- [Aim of the exercise]
Starting at the first line of the listing below, repeat each line exactly until the line containing "M_tube, smooth=True), r)", which you include. Leave out pictures.

- [Data lines]

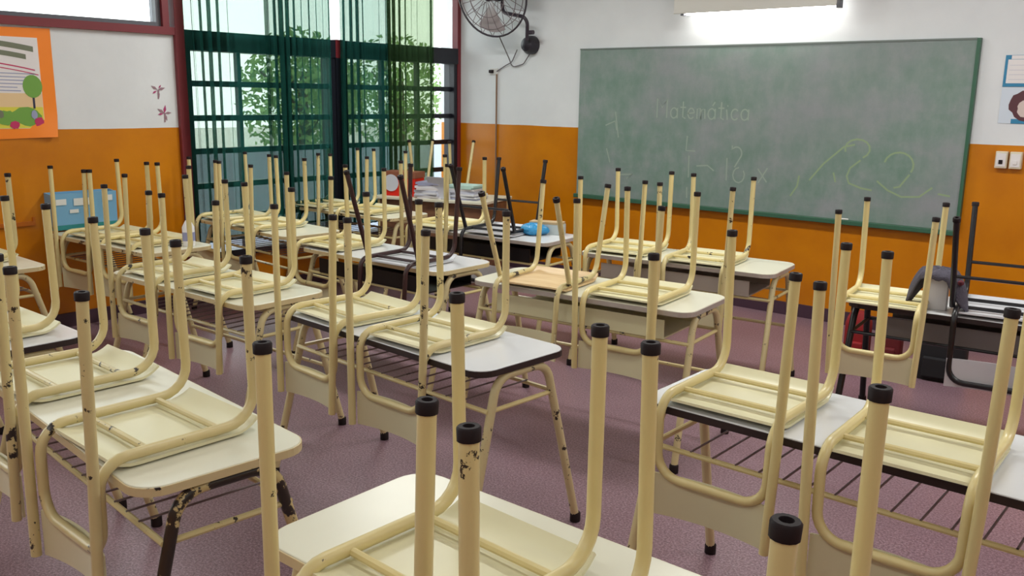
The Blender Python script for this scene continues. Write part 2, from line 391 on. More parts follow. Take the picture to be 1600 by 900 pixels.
# ------------------------------------------------------------------ unseen ceiling fixtures, added to light the room
M_housing = mat('lamp_housing', S(205, 203, 196), 0.5)
def emis(name, col, s):
    M = mat(name, col); b = M.node_tree.nodes['Principled BSDF']; b.inputs['Emission Color'].default_value = (*col, 1); b.inputs['Emission Strength'].default_value = s; return M
M_tube = emis('fill_tube', (1, 0.99, 0.96), 3.0)
pos_words = [a+' of the '+b+' row' for b in ('back', 'middle', 'front') for a in ('window side light', 'centre light', 'right side light')]
for i, (x, y, e) in enumerate(FILL_LAMPS):
    r = tag(empty('added_ceiling_light', (x, y, CEIL)), 'unseen added fluorescent ceiling fixture, '+pos_words[i], 'light', 'added ceiling fluorescent lights')
    obj('housing', MB().box(-0.68, 0.68, -0.13, 0.13, -0.06, 0).mesh('housing', M_housing, bevel=0.005), r)
    for s in (-0.07, 0.07): obj('tube', MB().tube([(-0.62, s, -0.085), (0.62, s, -0.085)], 0.016, 8).mesh('tube', M_tube, smooth=True), r)

# ------------------------------------------------------------------ blackboard
M_board = mat('chalky_green_board', S(100, 132, 118), 0.55)
nt = M_board.node_tree; tc = nd(nt, 'ShaderNodeTexCoord'); b = nt.nodes['Principled BSDF']
mp = nd(nt, 'ShaderNodeMapping'); mp.inputs['Scale'].default_value = (1.0, 1.0, 1.5); nt.links.new(tc.outputs['Object'], mp.inputs['Vector'])
mp2 = nd(nt, 'ShaderNodeMapping'); mp2.inputs['Scale'].default_value = (3.0, 1.0, 1.6); mp2.inputs['Rotation'].default_value = (0, 0.5, 0); nt.links.new(tc.outputs['Object'], mp2.inputs['Vector'])
ca = ramp(nt, noise(nt, mp.outputs[0], 2.2, 6, 0.65), [(0.32, S(98, 130, 114)), (0.5, S(118, 140, 130)), (0.68, S(146, 150, 154))])
cb = ramp(nt, noise(nt, mp2.outputs[0], 3, 5, 0.7), [(0.4, S(104, 132, 120)), (0.7, S(148, 156, 154))])
dust = ramp(nt, noise(nt, mp.outputs[0], 0.55, 3), [(0.42, (0, 0, 0)), (0.62, (0.6, 0.6, 0.6))])
nt.links.new(mixc(nt, dust, mixc(nt, 0.4, ca, cb), S(140, 140, 146)), b.inputs['Base Color'])
M_ledge = mat('board_green_edge', S(52, 96, 74), 0.45)
bx0, bx1, bz0, bz1 = -4.895, -1.66, 0.795, 2.062
bb = tag(empty('blackboard', ((bx0+bx1)/2, YB, bz0)), 'wide green blackboard with smudged chalk on the front wall', 'blackboard')
bw = (bx1-bx0)/2; bh = bz1-bz0
obj('board_panel', MB().box(-bw, bw, -0.03, -0.001, 0, bh).mesh('board_panel', M_board), bb)
obj('chalk_ledge', MB().box(-bw-0.01, bw, -0.065, -0.0305, -0.035, 0.0).mesh('chalk_ledge', M_ledge, bevel=0.004), bb)
obj('side_frame', MB().box(bw, bw+0.022, -0.04, -0.001, -0.02, bh+0.01).mesh('side_frame', M_ledge), bb)
obj('top_frame', MB().box(-bw, bw, -0.036, -0.001, bh, bh+0.012).mesh('top_frame', mat('board_grey_edge', S(112, 122, 118), 0.5)), bb)
M_chalk = mat('faint_chalk', S(150, 164, 152), 0.9)
M_chalk2 = mat('yellow_chalk', S(142, 162, 128), 0.9)
def chalk(name, strokes, m_=M_chalk, w=0.011):
    for i, st in enumerate(strokes):
        L = []; Rr = []; n = len(st)
        for k in range(n):
            a = Vector((*st[max(k-1, 0)], 0)); c = Vector((*st[min(k+1, n-1)], 0)); d = (c-a).normalized(); nn = Vector((-d.y, d.x, 0))*w/2; p = Vector((*st[k], 0))
            L.append(p+nn); Rr.append(p-nn)
        v = [(p.x, -0.0306-0.0001*(i % 3), p.y) for p in L+Rr]
        obj(name, MB().add(v, [(k, k+1, n+k+1, n+k) for k in range(n-1)]).mesh(name, m_, fix=False), bb)
def arc(cx, cz, rx, rz, a0, a1, n=10): return [(cx+rx*math.cos(math.radians(a0+(a1-a0)*k/n)), cz+rz*math.sin(math.radians(a0+(a1-a0)*k/n))) for k in range(n+1)]
# board-local: x metres from the middle, z up from the bottom edge
def word(x, z, h):
    S_ = []
    S_ += [[(x, z), (x, z+h*1.5), (x+h*.45, z+h*.8), (x+h*.9, z+h*1.5), (x+h*.9, z)]]; x += h*1.25          # M
    def a_(x): return [arc(x+h*.3, z+h*.4, h*.3, h*.4, 30, 330), [(x+h*.6, z+h*.8), (x+h*.6, z)]]
    def t_(x): return [[(x+h*.25, z+h*1.3), (x+h*.25, z+h*.1), (x+h*.5, z)], [(x, z+h*.85), (x+h*.5, z+h*.85)]]
    def e_(x): return [[(x, z+h*.4), (x+h*.55, z+h*.45)]+arc(x+h*.28, z+h*.4, h*.28, h*.4, 10, 320)]
    def m_(x): return [[(x, z), (x, z+h*.75), (x+h*.25, z+h*.8), (x+h*.35, z), (x+h*.38, z+h*.7), (x+h*.65, z+h*.75), (x+h*.7, z)]]
    S_ += a_(x); x += h*.85; S_ += t_(x); x += h*.7; S_ += e_(x); x += h*.8; S_ += m_(x); x += h*.95
    S_ += a_(x)+[[(x+h*.35, z+h*1.0), (x+h*.55, z+h*1.3)]]; x += h*.85; S_ += t_(x); x += h*.7
    S_ += [[(x, z+h*.75), (x+.01, z)], [(x+.005, z+h*1.0), (x+.012, z+h*1.05)]]; x += h*.4
    S_ += [arc(x+h*.3, z+h*.4, h*.3, h*.4, 40, 320)]; x += h*.8; S_ += a_(x)
    return S_
chalk('chalk_writing', word(-0.80, 0.70, 0.105))
chalk('chalk_writing', [[(-0.50, 0.56), (-0.505, 0.44), (-0.42, 0.44)], [(-0.475, 0.40), (-0.47, 0.22)], [(-0.40, 0.32), (-0.30, 0.33), (-0.24, 0.29)],
      [(-0.13, 0.40), (-0.125, 0.22)], [(-0.09, 0.50)]+arc(-0.05, 0.44, 0.045, 0.05, 150, -40)+[(-0.06, 0.33)], arc(-0.02, 0.27, 0.05, 0.06, 90, 400), [(-0.48, 0.14), (-0.475, 0.05)],
      [(0.14, 0.33), (0.22, 0.23)], [(0.22, 0.34), (0.15, 0.22)]])
chalk('chalk_drawing', [[(0.48, 0.30), (0.47, 0.22), (0.42, 0.14)], [(0.56, 0.27), (0.66, 0.40), (0.80, 0.53), (0.88, 0.55)], arc(0.90, 0.52, 0.09, 0.07, 200, -60),
      [(0.93, 0.44), (0.86, 0.38), (0.84, 0.32), (0.86, 0.27), (0.95, 0.24), (1.03, 0.23)], [(0.74, 0.34), (0.76, 0.27)], arc(1.20, 0.42, 0.10, 0.09, 170, -30),
      [(1.28, 0.36), (1.22, 0.27), (1.18, 0.26)], [(1.06, 0.30), (1.14, 0.24), (1.24, 0.20), (1.36, 0.21), (1.44, 0.28)], [(1.48, 0.24), (1.56, 0.23)]], M_chalk2, 0.013)
chalk('chalk_marks', [[(-1.32, 0.62), (-1.22, 0.66), (-1.20, 0.58)], [(-1.30, 0.42), (-1.26, 0.30)], [(-1.15, 0.20), (-1.02, 0.21), (-1.08, 0.17)], [(-1.22, 0.74), (-1.18, 0.52)]])
tag(obj('chalk_stick', MB().lathe([(0.006, -0.03), (0.006, 0.03)], 8, ax=(1, 0.1, 0)).mesh('chalk_stick', mat('chalk_white', S(228, 228, 224), 0.9)), loc=(-2.42, YB-0.05, bz0+0.0065)), 'short white chalk stick lying on the right part of the blackboard ledge', 'chalk')

# wall lamp over the board
wlp = tag(empty('wall_lamp', (-3.19, 6.45, 2.30)), 'long fluorescent lamp fixed on the wall above the blackboard', 'lamp')
obj('housing', MB().prism([(-0.05, 0.004), (-0.042, 0.004), (-0.03, 0.06), (0.15, 0.06), (0.15, 0.24), (-0.05, 0.24)], -0.65, 0.65, 'x').mesh('housing', M_housing, bevel=0.006), wlp)
obj('bracket', MB().box(-0.5, -0.46, 0.10, 0.194, 0.10, 0.16).mesh('bracket', M_housing), wlp)
obj('bracket', MB().box(0.46, 0.5, 0.10, 0.194, 0.10, 0.16).mesh('bracket', M_housing), wlp)
M_tube2 = emis('lit_tube', (1, 0.985, 0.95), 10.0)
obj('tube', MB().tube([(-0.60, 0.07, 0.018), (0.60, 0.07, 0.018)], 0.017, 10).mesh('tube', M_tube2, smooth=True), wlp)
for s in (-1, 1): obj('lamp_holder', MB().box(s*0.625-0.015, s*0.625+0.015, 0.045, 0.095, -0.002, 0.06).mesh('lamp_holder', M_grey), wlp)

# ------------------------------------------------------------------ wall fan
M_fan = mat('fan_dark_metal', S(58, 50, 60), 0.45); M_cage = mat('fan_cage_wire', S(120, 108, 112), 0.4)
M_blade = mat('fan_blade', S(170, 158, 162), 0.4)
fan = tag(empty('wall_fan', (-5.50, YB, 2.10)), 'grey caged fan on a bent arm high on the front wall', 'fan')
def fl(x, y, z): return Vector((x+5.50, y-YB, z-2.10))
C0 = fl(-5.66, 6.28, 2.545); axis = Vector((0.12, -0.95, -0.25)).normalized()
q = Vector((0, 0, 1)).rotation_difference(axis)
RF = 0.37
def ring(r, d, th, n=40): return MB().tube([C0+q @ Vector((r*math.cos(2*math.pi*k/n), r*math.sin(2*math.pi*k/n), d)) for k in range(n)], th, 6, closed=True)
obj('cage_ring', ring(RF, 0, 0.009).mesh('cage_ring', M_fan, smooth=True), fan)
for d, rr in ((0.06, 0.8), (0.085, 0.5), (-0.06, 0.8)): obj('cage_ring', ring(RF*rr, d, 0.004).mesh('cage_ring', M_cage, smooth=True), fan)
for k in range(20):
    a = 2*math.pi*k/20; e = Vector((math.cos(a), math.sin(a), 0))
    obj('cage_wire', MB().tube([C0+q @ (e*RF), C0+q @ (e*RF*.8+Vector((0, 0, .06))), C0+q @ (e*RF*.5+Vector((0, 0, .085))), C0+q @ (e*.05+Vector((0, 0, .09)))], 0.003, 5).mesh('cage_wire', M_cage), fan)
    obj('cage_wire', MB().tube([C0+q @ (e*RF), C0+q @ (e*RF*.8+Vector((0, 0, -.06))), C0+q @ (e*.08+Vector((0, 0, -.10)))], 0.003, 5).mesh('cage_wire', M_cage), fan)
for k in range(3):
    def bl(u, v, k=k):
        a = 2*math.pi*k/3+0.5+(v-0.5)*(0.75+0.3*u); r = 0.06+0.27*u
        return C0+q @ Vector((r*math.cos(a), r*math.sin(a), 0.05*(v-0.5)))
    obj('blade', MB().sheet(bl, 8, 6, 0.004).mesh('blade', M_blade, smooth=True), fan)
obj('hub', MB().lathe([(0.0, 0.07), (0.05, 0.06), (0.05, -0.02)][::-1], 16, C0, axis).mesh('hub', M_fan, smooth=True), fan)
obj('motor', MB().lathe([(0.03, -0.26), (0.07, -0.23), (0.075, -0.08), (0.06, -0.05)], 16, C0, axis).mesh('motor', M_fan, smooth=True), fan)
obj('arm', MB().tube([C0-axis*0.16+Vector((0, 0, 0.1)), C0-axis*0.16+Vector((0, 0.02, -0.18)), fl(-5.35, 6.42, 2.345), fl(-5.42, 6.50, 2.16)], 0.017, 8, fil=0.06).mesh('arm', M_fan, smooth=True), fan)
obj('knob', MB().lathe([(0.02, -0.02), (0.02, 0.03)], 10, fl(-5.36, 6.48, 2.22), (1, 0, 0)).mesh('knob', M_fan, smooth=True), fan)
obj('wall_mount', MB().lathe([(0.085, 0.0), (0.085, 0.05), (0.06, 0.10), (0.02, 0.115)], 20, fl(-5.47, YB-0.001, 2.12), (0, -1, 0)).mesh('wall_mount', mat('fan_mount_black', S(36, 32, 42), 0.4), smooth=True), fan)
M_cord = mat('grey_cord', S(92, 84, 88), 0.5)
tag(obj('fan_cord', MB().tube([(-5.62, 6.60, 2.08), (-5.70, 6.62, 1.97), (-5.78, 6.625, 1.94), (-5.90, 6.63, 1.885)], 0.005, 6, fil=0.08).mesh('fan_cord', M_cord, smooth=True)), 'thin grey cord running from the fan mount down to the wall outlet', 'cord')
tag(obj('fan_cord', MB().tube([(-5.45, 6.60, 2.06), (-5.56, 6.625, 1.95), (-5.70, 6.625, 1.92), (-5.735, 6.62, 2.0), (-5.80, 6.55, 2.20)], 0.005, 6, fil=0.07).mesh('fan_cord', M_cord, smooth=True)), 'looping grey cord hanging under the fan', 'cord')
so = tag(empty('wall_outlet', (-5.94, YB, 1.885)), 'small dark plug in an outlet under the fan', 'outlet')
obj('plate', MB().box(-0.05, 0.05, -0.012, -0.001, -0.03, 0.03).mesh('plate', mat('outlet_white', S(210, 208, 204), 0.4), bevel=0.003), so)
obj('plug', MB().box(-0.04, 0.0, -0.045, -0.012, -0.015, 0.015).mesh('plug', M_cap, bevel=0.004), so)
tag(obj('cable_conduit', MB().tube([(-5.905, 6.635, 1.86), (-5.905, 6.635, 0.12)], 0.008, 6).mesh('cable_conduit', mat('conduit_brown', S(128, 96, 70), 0.5), smooth=True)), 'thin vertical conduit running down the front wall below the outlet', 'conduit')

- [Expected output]
The Blender Python script for this scene continues. Write part 2, from line 391 on. More parts follow. Take the picture to be 1600 by 900 pixels.
# ------------------------------------------------------------------ unseen ceiling fixtures, added to light the room
M_housing = mat('lamp_housing', S(205, 203, 196), 0.5)
def emis(name, col, s):
    M = mat(name, col); b = M.node_tree.nodes['Principled BSDF']; b.inputs['Emission Color'].default_value = (*col, 1); b.inputs['Emission Strength'].default_value = s; return M
M_tube = emis('fill_tube', (1, 0.99, 0.96), 3.0)
pos_words = [a+' of the '+b+' row' for b in ('back', 'middle', 'front') for a in ('window side light', 'centre light', 'right side light')]
for i, (x, y, e) in enumerate(FILL_LAMPS):
    r = tag(empty('added_ceiling_light', (x, y, CEIL)), 'unseen added fluorescent ceiling fixture, '+pos_words[i], 'light', 'added ceiling fluorescent lights')
    obj('housing', MB().box(-0.68, 0.68, -0.13, 0.13, -0.06, 0).mesh('housing', M_housing, bevel=0.005), r)
    for s in (-0.07, 0.07): obj('tube', MB().tube([(-0.62, s, -0.085), (0.62, s, -0.085)], 0.016, 8).mesh('tube', M_tube, smooth=True), r)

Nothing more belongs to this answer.